Bałagan, jaki zrobili nasi politycy w mediach publicznych, jest niewyobrażalny. W tej chwili nie można przewidzieć żadnego konkretnego scenariusza. A wariantów jest mnóstwo. Chociaż największa nadzieja skupia się teraz na tym, że prezydent nie podpisze ustawy medialnej forsowanej przez Platformę. Jak dokładnie postąpi w tej sprawie Lech Kaczyński? Zawetuje ją czy odda do Trybunału Konstytucyjnego? Obie możliwości są co najmniej równoprawne, chociaż stawiam raczej na orzeczenie trybunału. Tym bardziej że właśnie o to zaapelowała do prezydenta OBWE.

Reklama

Po przekazaniu sprawy trybunałowi otworzą się kolejne warianty. A jeżeli KRRiT wybierze nową radę nadzorczą, pojawią się dwa następne. Minister Grad będzie mógł dołączyć do grona dziewięcioosobowej rady swojego przedstawiciela oraz dwie osoby Piotra Farfała. To jednak wydaje się mało prawdopodobne. PO będzie raczej chciała – choć to dla niej bardzo wstydliwe – uznać, że obecna KRRiT jest władna wybierać nową radę nadzorczą i nie prześle tam swojego przedstawiciela. A taka rada – uważam – nie będzie mogła w ogóle działać. Natomiast pan Farfał może zacierać ręce i z pokorą poczeka na rozwój wypadków. Jeżeli natomiast Krajowa Rada wybierze ośmiu członków, a minister Grad dołączy swojego do niej przedstawiciela, wtedy Piotr Farfał rzeczywiście będzie mógł się spakować. Wątpię jednak, by Platforma poszła w tym kierunku.

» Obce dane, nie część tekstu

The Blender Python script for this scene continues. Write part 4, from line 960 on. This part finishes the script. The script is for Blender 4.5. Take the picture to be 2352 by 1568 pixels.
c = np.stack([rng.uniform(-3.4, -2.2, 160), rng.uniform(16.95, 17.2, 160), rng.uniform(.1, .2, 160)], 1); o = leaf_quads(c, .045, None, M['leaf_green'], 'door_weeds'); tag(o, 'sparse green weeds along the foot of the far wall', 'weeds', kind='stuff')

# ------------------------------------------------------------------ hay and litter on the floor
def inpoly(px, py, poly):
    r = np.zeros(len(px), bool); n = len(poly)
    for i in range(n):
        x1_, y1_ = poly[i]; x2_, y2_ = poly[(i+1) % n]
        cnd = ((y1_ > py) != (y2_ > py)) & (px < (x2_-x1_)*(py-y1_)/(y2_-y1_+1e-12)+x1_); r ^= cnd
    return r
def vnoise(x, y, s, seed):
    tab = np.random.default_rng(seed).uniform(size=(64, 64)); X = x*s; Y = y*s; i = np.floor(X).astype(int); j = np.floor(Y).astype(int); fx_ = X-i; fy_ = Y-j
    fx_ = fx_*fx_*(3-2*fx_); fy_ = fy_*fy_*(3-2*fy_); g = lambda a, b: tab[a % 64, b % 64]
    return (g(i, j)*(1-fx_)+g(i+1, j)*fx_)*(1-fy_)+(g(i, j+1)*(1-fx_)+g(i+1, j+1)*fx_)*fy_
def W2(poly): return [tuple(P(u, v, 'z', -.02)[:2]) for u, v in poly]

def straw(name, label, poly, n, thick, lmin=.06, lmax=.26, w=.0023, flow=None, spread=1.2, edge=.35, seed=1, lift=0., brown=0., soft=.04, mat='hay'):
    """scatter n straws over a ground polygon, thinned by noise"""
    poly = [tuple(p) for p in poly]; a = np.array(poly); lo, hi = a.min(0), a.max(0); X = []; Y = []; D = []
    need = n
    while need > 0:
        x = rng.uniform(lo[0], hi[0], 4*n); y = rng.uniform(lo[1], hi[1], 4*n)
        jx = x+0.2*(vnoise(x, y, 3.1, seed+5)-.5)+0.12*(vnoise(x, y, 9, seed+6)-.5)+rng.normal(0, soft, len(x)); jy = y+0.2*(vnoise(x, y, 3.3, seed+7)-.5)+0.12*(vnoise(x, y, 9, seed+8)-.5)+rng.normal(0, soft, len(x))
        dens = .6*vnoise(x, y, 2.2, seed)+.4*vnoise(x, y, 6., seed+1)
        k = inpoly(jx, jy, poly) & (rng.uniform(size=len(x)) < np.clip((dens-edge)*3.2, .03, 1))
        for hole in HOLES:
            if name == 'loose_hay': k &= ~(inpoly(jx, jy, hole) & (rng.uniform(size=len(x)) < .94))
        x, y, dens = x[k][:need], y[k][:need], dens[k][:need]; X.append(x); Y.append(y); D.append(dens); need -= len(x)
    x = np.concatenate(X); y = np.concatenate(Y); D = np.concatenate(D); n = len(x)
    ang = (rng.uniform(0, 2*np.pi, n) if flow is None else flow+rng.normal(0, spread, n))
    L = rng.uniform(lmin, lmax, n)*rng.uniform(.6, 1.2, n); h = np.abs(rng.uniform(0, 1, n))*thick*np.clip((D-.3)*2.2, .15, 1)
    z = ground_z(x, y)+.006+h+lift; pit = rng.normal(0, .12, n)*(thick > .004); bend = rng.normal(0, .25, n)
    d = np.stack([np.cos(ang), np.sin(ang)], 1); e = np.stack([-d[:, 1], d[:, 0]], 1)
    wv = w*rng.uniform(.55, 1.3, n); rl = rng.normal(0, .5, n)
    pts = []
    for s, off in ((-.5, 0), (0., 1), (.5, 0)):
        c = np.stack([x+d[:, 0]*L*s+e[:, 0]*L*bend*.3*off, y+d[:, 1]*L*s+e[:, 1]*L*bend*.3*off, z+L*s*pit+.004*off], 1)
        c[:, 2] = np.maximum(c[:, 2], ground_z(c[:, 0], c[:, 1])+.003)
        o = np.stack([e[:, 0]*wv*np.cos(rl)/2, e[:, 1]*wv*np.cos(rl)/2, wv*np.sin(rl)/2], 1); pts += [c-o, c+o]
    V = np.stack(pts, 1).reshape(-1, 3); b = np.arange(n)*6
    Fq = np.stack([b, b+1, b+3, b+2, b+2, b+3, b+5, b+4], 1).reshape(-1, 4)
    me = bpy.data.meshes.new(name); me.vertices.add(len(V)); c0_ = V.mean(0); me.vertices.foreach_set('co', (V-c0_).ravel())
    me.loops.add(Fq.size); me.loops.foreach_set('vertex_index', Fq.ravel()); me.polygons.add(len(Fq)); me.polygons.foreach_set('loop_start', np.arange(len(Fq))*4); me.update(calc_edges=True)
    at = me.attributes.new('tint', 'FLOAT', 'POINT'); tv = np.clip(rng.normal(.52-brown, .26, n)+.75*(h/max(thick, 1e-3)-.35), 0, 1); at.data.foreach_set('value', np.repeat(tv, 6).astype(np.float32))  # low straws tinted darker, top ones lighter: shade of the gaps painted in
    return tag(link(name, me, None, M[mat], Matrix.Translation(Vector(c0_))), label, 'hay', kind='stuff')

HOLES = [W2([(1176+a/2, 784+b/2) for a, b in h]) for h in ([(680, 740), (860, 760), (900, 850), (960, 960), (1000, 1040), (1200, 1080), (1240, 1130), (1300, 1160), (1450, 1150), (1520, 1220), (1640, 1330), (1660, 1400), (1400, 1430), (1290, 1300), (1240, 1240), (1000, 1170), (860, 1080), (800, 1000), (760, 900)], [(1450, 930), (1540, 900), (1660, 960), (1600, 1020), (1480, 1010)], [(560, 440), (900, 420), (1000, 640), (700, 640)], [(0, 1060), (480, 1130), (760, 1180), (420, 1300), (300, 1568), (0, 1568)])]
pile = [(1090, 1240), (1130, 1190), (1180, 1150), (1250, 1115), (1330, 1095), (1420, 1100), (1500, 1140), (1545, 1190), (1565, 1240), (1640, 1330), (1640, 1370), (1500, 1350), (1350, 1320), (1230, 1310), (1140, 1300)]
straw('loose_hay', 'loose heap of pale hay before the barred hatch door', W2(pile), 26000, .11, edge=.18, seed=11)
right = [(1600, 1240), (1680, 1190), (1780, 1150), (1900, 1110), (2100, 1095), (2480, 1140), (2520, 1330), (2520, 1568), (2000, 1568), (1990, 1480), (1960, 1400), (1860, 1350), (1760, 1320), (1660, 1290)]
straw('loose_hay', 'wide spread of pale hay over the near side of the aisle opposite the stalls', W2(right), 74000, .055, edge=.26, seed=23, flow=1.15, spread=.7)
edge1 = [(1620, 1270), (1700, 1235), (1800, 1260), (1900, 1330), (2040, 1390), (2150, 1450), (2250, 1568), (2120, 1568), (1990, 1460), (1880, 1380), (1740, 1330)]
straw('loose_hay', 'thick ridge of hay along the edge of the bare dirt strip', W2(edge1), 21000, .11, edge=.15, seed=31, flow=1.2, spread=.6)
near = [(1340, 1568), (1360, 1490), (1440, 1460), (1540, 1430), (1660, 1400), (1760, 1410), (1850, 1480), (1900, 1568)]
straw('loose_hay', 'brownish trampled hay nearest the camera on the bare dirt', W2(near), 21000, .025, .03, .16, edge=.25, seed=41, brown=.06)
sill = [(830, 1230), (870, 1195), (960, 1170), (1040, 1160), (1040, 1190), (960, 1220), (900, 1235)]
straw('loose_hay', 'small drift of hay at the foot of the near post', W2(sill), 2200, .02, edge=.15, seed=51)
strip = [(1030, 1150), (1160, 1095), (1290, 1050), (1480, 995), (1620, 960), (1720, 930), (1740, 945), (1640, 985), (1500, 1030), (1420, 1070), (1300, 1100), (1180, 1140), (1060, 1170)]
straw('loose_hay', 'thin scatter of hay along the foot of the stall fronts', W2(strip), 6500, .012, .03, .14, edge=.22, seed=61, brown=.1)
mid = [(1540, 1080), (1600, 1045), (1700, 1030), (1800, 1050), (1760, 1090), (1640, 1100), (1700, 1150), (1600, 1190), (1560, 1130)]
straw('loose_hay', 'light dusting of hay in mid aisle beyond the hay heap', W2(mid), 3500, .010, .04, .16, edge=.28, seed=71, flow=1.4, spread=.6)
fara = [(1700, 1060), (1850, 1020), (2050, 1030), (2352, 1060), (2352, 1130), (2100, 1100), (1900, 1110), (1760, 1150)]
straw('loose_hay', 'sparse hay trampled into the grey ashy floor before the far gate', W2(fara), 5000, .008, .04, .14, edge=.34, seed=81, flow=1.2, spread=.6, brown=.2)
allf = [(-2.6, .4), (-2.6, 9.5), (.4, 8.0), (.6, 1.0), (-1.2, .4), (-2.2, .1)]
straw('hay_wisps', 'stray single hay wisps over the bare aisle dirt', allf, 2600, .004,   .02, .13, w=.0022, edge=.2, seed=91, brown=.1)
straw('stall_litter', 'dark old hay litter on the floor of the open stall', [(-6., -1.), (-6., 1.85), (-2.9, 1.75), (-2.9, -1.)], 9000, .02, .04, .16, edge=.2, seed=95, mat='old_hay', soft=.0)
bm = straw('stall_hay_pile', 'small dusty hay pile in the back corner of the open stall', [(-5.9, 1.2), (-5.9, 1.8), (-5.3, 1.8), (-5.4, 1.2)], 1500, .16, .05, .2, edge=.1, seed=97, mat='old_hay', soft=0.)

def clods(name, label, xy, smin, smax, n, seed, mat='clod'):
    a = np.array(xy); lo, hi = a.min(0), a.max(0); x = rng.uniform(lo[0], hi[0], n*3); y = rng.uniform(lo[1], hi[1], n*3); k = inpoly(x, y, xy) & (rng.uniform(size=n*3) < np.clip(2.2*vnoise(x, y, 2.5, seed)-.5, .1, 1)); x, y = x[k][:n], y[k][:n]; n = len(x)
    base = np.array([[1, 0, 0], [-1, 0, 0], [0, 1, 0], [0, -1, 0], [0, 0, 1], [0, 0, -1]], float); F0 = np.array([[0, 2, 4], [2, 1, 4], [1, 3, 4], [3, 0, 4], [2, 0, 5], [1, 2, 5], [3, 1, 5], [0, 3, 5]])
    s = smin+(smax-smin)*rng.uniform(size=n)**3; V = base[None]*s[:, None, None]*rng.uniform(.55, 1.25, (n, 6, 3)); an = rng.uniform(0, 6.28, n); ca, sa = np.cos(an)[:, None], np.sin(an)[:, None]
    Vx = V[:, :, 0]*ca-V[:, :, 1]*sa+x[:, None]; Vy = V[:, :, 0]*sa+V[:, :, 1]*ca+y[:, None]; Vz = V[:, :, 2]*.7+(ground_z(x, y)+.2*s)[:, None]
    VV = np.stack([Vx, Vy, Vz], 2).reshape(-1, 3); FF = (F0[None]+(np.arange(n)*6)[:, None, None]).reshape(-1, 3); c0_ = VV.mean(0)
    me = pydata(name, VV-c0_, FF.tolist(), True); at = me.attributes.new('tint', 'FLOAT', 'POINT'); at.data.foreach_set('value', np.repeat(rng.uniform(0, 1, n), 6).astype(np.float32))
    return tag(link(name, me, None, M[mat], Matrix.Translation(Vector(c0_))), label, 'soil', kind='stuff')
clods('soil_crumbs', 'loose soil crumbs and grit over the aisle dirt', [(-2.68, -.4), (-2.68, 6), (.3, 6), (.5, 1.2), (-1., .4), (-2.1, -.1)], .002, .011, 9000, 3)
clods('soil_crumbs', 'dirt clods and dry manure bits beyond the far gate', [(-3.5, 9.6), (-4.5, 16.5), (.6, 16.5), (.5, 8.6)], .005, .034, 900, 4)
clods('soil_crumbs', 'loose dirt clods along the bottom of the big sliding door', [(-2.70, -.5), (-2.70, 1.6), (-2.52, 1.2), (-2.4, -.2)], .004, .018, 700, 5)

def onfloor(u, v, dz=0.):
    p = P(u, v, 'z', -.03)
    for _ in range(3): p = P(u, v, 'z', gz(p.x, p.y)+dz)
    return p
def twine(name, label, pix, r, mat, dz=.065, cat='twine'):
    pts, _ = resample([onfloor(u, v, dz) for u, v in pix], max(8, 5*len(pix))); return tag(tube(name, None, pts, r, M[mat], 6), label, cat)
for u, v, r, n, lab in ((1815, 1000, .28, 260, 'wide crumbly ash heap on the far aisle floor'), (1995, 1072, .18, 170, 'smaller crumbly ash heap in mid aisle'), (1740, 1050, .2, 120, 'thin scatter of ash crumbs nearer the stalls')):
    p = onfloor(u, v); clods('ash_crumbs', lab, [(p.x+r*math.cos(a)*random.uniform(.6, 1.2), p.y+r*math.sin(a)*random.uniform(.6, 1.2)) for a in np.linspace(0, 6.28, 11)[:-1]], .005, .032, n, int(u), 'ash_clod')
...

Ciekawsza sytuacja będzie wtedy, gdy prezydent sam zawetuje ustawę. Wtedy otworzy się przestrzeń do negocjacji z lewicą, która mogłaby przełknąć wstyd porażki ustawy medialnej sprzed dwóch tygodni. Będzie mogła się zgodzić na rozwiązanie problemu z Piotrem Farfałem i Krajową Radą. Oczywiście pod warunkiem, że nastąpi szybka nowelizacja ustawy, która zostanie przegłosowana, a weto odrzucone. Jeżeli jednak Krajowa Rada nie będzie mogła wybrać z siebie nowej rady nadzorczej, wtedy do gry wejdzie komisarz, którego widmo cały czas wisi w powietrzu. Wtedy również zaistnieje możliwość podziękowania panu Farfałowi. Tym bardziej że dotarły do nas informacje o dużych nieprawidłowościach finansowych telewizji publicznej.

W dzisiejszym zamieszaniu z mediami publicznymi wszyscy politycy od 1992 roku mają swój udział. Nie wypracowano poczucia, że media publiczne należą do obywateli. Słowo „nasze” zaczęto interpretować – „polityków”. I nic się nie zmieni, dopóki wyborcy nie zrozumieją, że politycy zwyczajnie zawłaszczyli sobie media. Telewizja oczywiście nawet w takich warunkach da sobie radę. Dopóki emituje reklamy. Znacznie gorzej wygląda sytuacja Polskiego Radia, które jednak zawsze realizuje misję mediów publicznych. A wygląda na to, że wszyscy zapomnieli o ledwo trzymających się rozgłośniach. Politycy jak najszybciej powinni zrobić ruch w kierunku rozdzielenia abonamentu dla radia i telewizji. Nie mam ochoty płacić na telewizję publiczną. Gdyby można było rozdzielić abonament i płacić tylko na jedno – w tym wypadku radio – tobym płacił.

Reklama

Dla Platformy tak jawne kierowanie się interesem własnym musi być niezręczne. A jej postawa paradoksalnie gwarantuje nietykalność Piotrowi Farfałowi i jest mocno zastanawiającym chichotem historii. Możliwe, że dotychczasowy prezes Telewizji Polskiej będzie nadal zawzięcie szefował TVP do 2010 roku. Wszystko to wygląda jak dorzecze, do którego spływają mniejsze i większe strumienie. Główny nurt obmywa nogi Farfała, a on się w nim z radością pluska.